Durante as viagens ao exterior, os encarregados da imprensa do Vaticano distribuem entre os jornalistas do voo papal –quase ao alvorecer e sob condição de embargo– os discursos que o Papa pronunciará durante o dia. Costumam ser homilias de apenas duas folhas, salvo quando –como no sábado na Catedral da Cidade do México– contêm uma detalhada carga de profundidade contra os vícios da hierarquia eclesiástica. O texto, embora sempre supervisionado pelo Papa, nem sempre é de próprio punho. O desta terça-feira, sim. Quando, no avião com destino a Morelia, os jornalistas da comitiva repassavam o discurso diante dos jovens de Michoacán, no estádio José María Morelos y Pavón, se depararam com frases como estas: “A principal ameaça à esperança é você acreditar que por ter um grande carro é feliz, e que se você se disfarça com roupas de marcas, do último grito da moda, ganha prestígio...”. É o sinal. Quando o portenho aparece numa folha verde –a da versão em castelhano– com o timbre do Vaticano isso significa na maioria das vezes que o discurso é de grosso calibre, que o Bergoglio que é Papa tem o inimigo sob a mira e munição para disparar. E assim foi num abarrotado estádio José María Morelos y Pavón.

A riqueza do México

“Vocês”, disse Francisco aos jovens, “são a riqueza do México, vocês são a riqueza da Igreja. Entendo que muitas vezes se torna difícil sentir a riqueza quando nos vemos expostos continuamente à perda de amigos ou parentes em mãos do narcotráfico, das drogas, das organizações criminosas que semeiam o terror”. E, consciente de que também os governantes estavam escutando naquele momento, acrescentou: “É difícil sentir-se a riqueza de uma nação quando não se tem oportunidades de trabalho digno, de estudo e de capacitação, quando o não reconhecimento de direitos termina estimulando-os a situações-limite. Não se deixem excluir, não se deixem desvalorizar, não se deixem tratar como mercadoria. Jesus nunca os convidaria a ser criminosos. Nunca os mandaria à morte”.

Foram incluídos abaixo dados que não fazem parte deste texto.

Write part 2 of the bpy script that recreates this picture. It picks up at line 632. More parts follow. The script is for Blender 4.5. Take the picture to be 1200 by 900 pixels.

Como naquele dia de junho de 2014 em que, comovido pela morte de um menino em um ajuste de contas de mafiosos, decidiu viajar à Calábria (Itália) paraexcomungar a organização criminosa ‘Ndrangheta, nesta terça-feira em Michoacán o Papa portenho quis declarar guerra às máfias mexicanas do narcotráfico e do crime organizado. As mesmas que em 15 de setembro de 2008, nos jardins da Catedral de Morelia, cometeram o primeiro atentado narco-terrorista da história do México e que, desde então, não deixaram de golpear o povo do México diante da incapacidade –quando não do conluio- das autoridades policiais.
A poucos dias do terceiro aniversário de sua eleição, os quatro Bergoglios –o diplomático, o pastor, o chefe da cúria e o pároco– seguem convivendo em um assombroso equilíbrio, ganhando fora o que perde no Vaticano, tentando tecer alianças com cubanos e ortodoxos russos pela manhã e fustigando o narcotráfico pela tarde. Um Papa imprevisível, sobretudo quando fala em portenho.